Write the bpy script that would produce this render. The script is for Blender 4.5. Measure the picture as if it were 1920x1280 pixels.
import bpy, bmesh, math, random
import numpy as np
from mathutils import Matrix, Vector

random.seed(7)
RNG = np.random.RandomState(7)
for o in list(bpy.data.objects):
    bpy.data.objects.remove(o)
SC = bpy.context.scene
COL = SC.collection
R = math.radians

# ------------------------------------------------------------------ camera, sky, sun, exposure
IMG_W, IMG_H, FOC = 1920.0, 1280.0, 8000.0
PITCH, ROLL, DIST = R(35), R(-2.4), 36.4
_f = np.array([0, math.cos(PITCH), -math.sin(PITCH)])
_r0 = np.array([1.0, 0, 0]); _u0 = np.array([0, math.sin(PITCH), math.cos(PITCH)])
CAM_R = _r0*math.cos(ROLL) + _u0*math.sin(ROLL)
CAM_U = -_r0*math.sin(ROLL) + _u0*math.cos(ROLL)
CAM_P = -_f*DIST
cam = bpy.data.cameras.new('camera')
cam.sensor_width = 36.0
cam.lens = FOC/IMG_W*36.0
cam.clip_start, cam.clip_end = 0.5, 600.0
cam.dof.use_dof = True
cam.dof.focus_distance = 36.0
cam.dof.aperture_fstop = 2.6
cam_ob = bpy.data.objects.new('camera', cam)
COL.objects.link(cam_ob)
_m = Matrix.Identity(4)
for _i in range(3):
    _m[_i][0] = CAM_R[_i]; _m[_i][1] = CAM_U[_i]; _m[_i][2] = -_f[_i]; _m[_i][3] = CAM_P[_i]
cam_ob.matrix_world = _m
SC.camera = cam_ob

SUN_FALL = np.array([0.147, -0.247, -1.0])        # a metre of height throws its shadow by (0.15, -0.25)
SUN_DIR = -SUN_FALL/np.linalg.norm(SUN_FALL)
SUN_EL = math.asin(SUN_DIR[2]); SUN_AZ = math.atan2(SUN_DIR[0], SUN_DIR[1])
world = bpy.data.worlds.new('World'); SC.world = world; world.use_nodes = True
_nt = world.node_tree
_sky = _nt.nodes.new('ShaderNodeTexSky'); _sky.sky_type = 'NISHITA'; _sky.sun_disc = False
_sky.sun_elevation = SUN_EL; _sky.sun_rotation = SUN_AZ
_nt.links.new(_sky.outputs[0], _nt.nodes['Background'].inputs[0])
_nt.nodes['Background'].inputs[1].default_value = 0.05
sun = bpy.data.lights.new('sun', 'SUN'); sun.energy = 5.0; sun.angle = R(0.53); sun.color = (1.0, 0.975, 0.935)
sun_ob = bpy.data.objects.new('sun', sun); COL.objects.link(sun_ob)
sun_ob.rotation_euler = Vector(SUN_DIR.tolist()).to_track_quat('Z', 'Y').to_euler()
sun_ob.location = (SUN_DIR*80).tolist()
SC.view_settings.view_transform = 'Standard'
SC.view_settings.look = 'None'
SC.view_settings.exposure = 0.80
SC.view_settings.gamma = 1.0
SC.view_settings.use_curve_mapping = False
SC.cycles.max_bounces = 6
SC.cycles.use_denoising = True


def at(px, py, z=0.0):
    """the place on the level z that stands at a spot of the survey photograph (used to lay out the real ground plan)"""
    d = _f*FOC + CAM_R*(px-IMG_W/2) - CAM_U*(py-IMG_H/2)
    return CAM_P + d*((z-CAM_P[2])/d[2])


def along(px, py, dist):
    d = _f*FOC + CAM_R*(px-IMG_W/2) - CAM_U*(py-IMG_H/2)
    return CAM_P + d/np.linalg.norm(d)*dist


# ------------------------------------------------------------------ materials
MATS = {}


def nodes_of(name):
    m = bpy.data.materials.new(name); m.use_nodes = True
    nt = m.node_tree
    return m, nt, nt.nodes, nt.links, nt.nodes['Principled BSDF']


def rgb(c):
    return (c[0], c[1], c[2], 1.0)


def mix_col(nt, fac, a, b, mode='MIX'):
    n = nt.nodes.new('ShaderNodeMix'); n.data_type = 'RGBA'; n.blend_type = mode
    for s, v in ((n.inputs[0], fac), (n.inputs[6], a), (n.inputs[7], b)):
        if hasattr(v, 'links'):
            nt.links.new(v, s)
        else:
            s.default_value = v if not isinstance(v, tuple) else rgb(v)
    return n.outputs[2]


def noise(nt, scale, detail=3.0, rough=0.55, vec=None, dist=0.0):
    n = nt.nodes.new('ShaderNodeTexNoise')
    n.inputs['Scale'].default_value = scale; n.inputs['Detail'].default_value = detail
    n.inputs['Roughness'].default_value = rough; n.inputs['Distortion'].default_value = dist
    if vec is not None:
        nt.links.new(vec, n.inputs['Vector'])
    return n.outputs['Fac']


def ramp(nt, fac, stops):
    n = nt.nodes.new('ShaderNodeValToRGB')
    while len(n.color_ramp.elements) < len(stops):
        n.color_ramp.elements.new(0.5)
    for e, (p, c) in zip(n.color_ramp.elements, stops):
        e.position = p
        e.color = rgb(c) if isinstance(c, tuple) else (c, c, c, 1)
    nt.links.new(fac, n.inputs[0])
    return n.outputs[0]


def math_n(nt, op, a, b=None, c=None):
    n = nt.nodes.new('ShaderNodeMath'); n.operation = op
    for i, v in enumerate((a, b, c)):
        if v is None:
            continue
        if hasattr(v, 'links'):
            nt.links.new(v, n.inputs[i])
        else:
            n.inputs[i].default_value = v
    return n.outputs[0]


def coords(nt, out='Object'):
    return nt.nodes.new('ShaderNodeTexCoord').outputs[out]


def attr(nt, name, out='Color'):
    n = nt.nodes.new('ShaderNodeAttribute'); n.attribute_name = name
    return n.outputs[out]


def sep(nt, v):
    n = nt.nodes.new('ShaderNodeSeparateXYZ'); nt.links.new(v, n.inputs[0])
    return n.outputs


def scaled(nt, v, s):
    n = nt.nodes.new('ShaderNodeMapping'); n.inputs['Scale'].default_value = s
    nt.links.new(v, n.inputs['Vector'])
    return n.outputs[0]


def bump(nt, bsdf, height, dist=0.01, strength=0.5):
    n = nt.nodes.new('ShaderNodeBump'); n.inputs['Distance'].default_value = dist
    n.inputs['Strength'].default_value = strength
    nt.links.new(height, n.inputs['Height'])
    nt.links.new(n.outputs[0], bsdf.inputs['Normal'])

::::

Exercise:
What are the exact lines from the beginning of the material through the line containing "R = math.radians"? Write out those lines alone.

Exercise answer:
Write the bpy script that would produce this render. The script is for Blender 4.5. Measure the picture as if it were 1920x1280 pixels.
import bpy, bmesh, math, random
import numpy as np
from mathutils import Matrix, Vector

random.seed(7)
RNG = np.random.RandomState(7)
for o in list(bpy.data.objects):
    bpy.data.objects.remove(o)
SC = bpy.context.scene
COL = SC.collection
R = math.radians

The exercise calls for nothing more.